Stephen Cottrell on Child Loss

Preached at the Saying Goodbye Service in Chelmsford Cathedral in October 2013.

Bishop Stephen CottrellI approach this sermon with great trepidation. I don’t know what to say. I love words. I love their power and precision. I love the way one word placed against another conjures new subtleties of meaning and put together well not only embody our deepest feelings and thoughts, but actually carry them forward, helping us to understand more accurately what those feelings are and where they come from and where they lead; and making thought more intelligible, more precise. Language isn’t just the naming of things. It is the way we express, and in expressing, discover who we are.

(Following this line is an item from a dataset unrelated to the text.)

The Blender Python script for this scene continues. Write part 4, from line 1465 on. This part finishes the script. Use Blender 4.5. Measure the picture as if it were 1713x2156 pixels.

So what do we do when the words don’t come and when the words don’t don’t work? What do we say and perhaps even more painfully, what do we pray, in the face of terrible sorrow and unyielding pain. Well, here is the pathetic offering of my sermon: I don’t know.

In my ministry as a priest I have on rather too many occasions than I care to remember sat with people in the first rasping pain of great loss. For to lose a child or experience miscarriage must be like the sudden pain of burnt flesh. And also, unlike it, a pain that doesn’t go away. Years pass. Other things happen, even other children born. But the loss and the naked pain of loss is as real and as fresh as ever.

I Have hesitated on doorsteps before visiting a couple who have lost a child and thought what have I to offer, what can I possibly say that will make any difference at all, or in any way even begin to quench the thirst of their suffering. And I have also sat with those who have carried for a lifetime the sorrow of loss. And the words of comfort that I might have prepared or at least thought about beforehand stall in my mouth unmasked as mere platitudes, empty vessels.

And so I have just one thing to say this evening; the only thing that truly bears any hope amidst all the sufferings that all of us, in different ways, face; and it is this: that God knows the limitations of our language; and also longs to meet us in those places of pain, and in those feelings of loss, beyond the place that language can reach. And that is why his word, God’s word, became flesh.  And this is the central Christian truth, around which all other truths cohere; that when we Christians speak of God, we speak of a God whose own word could only reach us and only speak to us by becoming flesh. And it is in the flesh and blood, the life and death of Jesus Christ, and in this way only, that God speaks to us, and helps us map and understand and live with our sorrows, and see, in Christ, hope and meaning for our lives.

In Jesus, God shares the sorrows and the joys of human life, plumbs the depths of human experience, and dies as each one of us must surely die. And therefore when we find ourselves in places of fear, or isolation, or pain, or sorrow, God’s word has already been spoken to us in Jesus Christ. He has gone this way before us, and he is waiting for us. His cross and resurrection are not themselves isolated moments in an otherwise bland and comfortless history, but the turning point, an ever present assurance that God is with us. The sure and certain hope that in the midst of life and at the point of death we are deeply loved. We are precious to God.

Therefore, even today, even in great loss and great sadness, we can pray for and receive God’s healing. And God’s healing will not be a going back and having it differently, though goodness knows this is, of course, what we long for in the terrible confusion of loss; but in the knowledge that God was born and lived and died and rose again in Jesus Christ not only sharing our life, but showing us where life is going, then we will come to see that those whose lives have been cruelly cut short, sometimes before they have even begun, are held in the loving embrace of God’s eternity, for he is the God who gathers all things to himself and longs to wipe away every tear from our eyes.

We will all die. Healing, ultimately, is therefore not the condition of my body, its so called health and fitness, but the condition of my soul, the readiness of my mind, and the togetherness of my heart. Am I able to embrace God’s future, and therefore live with the sorrows of my life without them eating me away and poisoning my life with bitterness and rage? I need to be healed. I need to be reconciled to myself and the sorrows I carry. I need to be reconciled to God. I need to bring to God my anger and my sadness, and let him direct me in his ways of peace. Then there will be healing. Then I will be able to remember – and please don’t ever think healing is learning to forget; rather, it is to joyfully recall the one who is lost, to speak of them with delight, to own the sadness of our loss, but also to look forward to the eternal joys that God has come to show us in Christ. Indeed, he shares our sorrows so that we can share his joy.

Therefore we can say with the psalmist, “You are there!”(Psalm 139. 8); you are with me in the heights above and in the deepest, darkest depths; and with St Paul we can defiantly; declare that “neither death nor life… nor things present, nor things to come… nor anything else in all creation will be able to separate me from the love of God in Christ Jess my Lord.” (Romans 8. 38 & 39).

And, the greatest healing of all: we shall say with Christ: “Into your hands I place my spirit; and into your hands I place all those I love, and especially those I’ve lost” (see Luke 23. 46)

Excuse me, I have to go somewhere and remember.